The bureau decided to include additional independent variables, with a heavy emphasis on cost-driving variables and proxies that are closely correlated with cost drivers. “For example, the number of loops is a direct measure of a study area’s scale, and the number of road miles is a proxy for total loop length,” the order said. “Because most cable follows roads, it is reasonable to believe that the number of road miles in a study area is a good proxy for the cabling required to serve that area.” Variables will also include age of plant, as carriers that have recently replaced aging plant with modern networks “are not similarly situated to carriers with plant that is more fully depreciated,” the order said. New variables, such as density, number of exchanges, and portion of households in urbanized areas, will help account for “customer dispersion,” the order said. The new methodology also includes several geographic independent variables, such as depth of bedrock and “soils difficulty,” and a climate variable based on the average annual minimum temperature. The bureau will also take into account the percentage of each study area on Tribal land, in a national park, or in Alaska, since those areas are more costly to serve, the order said.

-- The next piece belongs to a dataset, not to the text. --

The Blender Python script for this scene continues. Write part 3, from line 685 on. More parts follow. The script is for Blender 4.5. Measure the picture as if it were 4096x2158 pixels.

"We're encouraged that the bureau and the commission took steps to acknowledge many of the concerns raised about the caps, and we think that this was a productive step forward,” said Michael Romano, senior vice president-policy for the National Telecommunications Cooperative Association. NTCA is currently running the numbers to see what effect the order will have on its members, it said. The order didn’t address every issue -- for example, the application of new rules to prior investments -- but it is a step in the right direction, Romano said.

In its further notice, the commission requested comments on whether the 90th percentile was the best cutoff; the bureau decided that will stay as is. The order acknowledged that the originally proposed methodology “was over-inclusive” because a carrier that exceeded the cap in only one category but had costs well below the caps in the other 10 would have received reduced support; the revised methodology relying on capital expense and operating expense caps alleviates that problem, the order said.

The bureau dismissed critics who claimed the proposal to adopt regression caps was an unlawful retroactive rulemaking. “It cannot fairly be said that the application of these benchmarks will take away or impair a vested right, create a new obligation, impose a new duty, or attach a new disability in respect to the carriers’ previous expenditures,” said the order, referencing a 2004 U.S. Court of Appeals for the D.C. Circuit case that provided a definition of retroactivity. “There is no statutory provision or Commission rule that provides companies with a vested right to continue to receive support at particular levels or through the use of a particular methodology.” In any case, the quantile regression variable that captures age of plant will further address retroactivity concerns, the order said, saying adding this variable raises the cost limits for carriers that have invested recently.

All rate-of-return carriers receiving HCLS must provide broadband “upon reasonable request” beginning July 1. Rate-of-return carriers must also file a new buildout plan in 2013 that accounts for the new broadband obligations.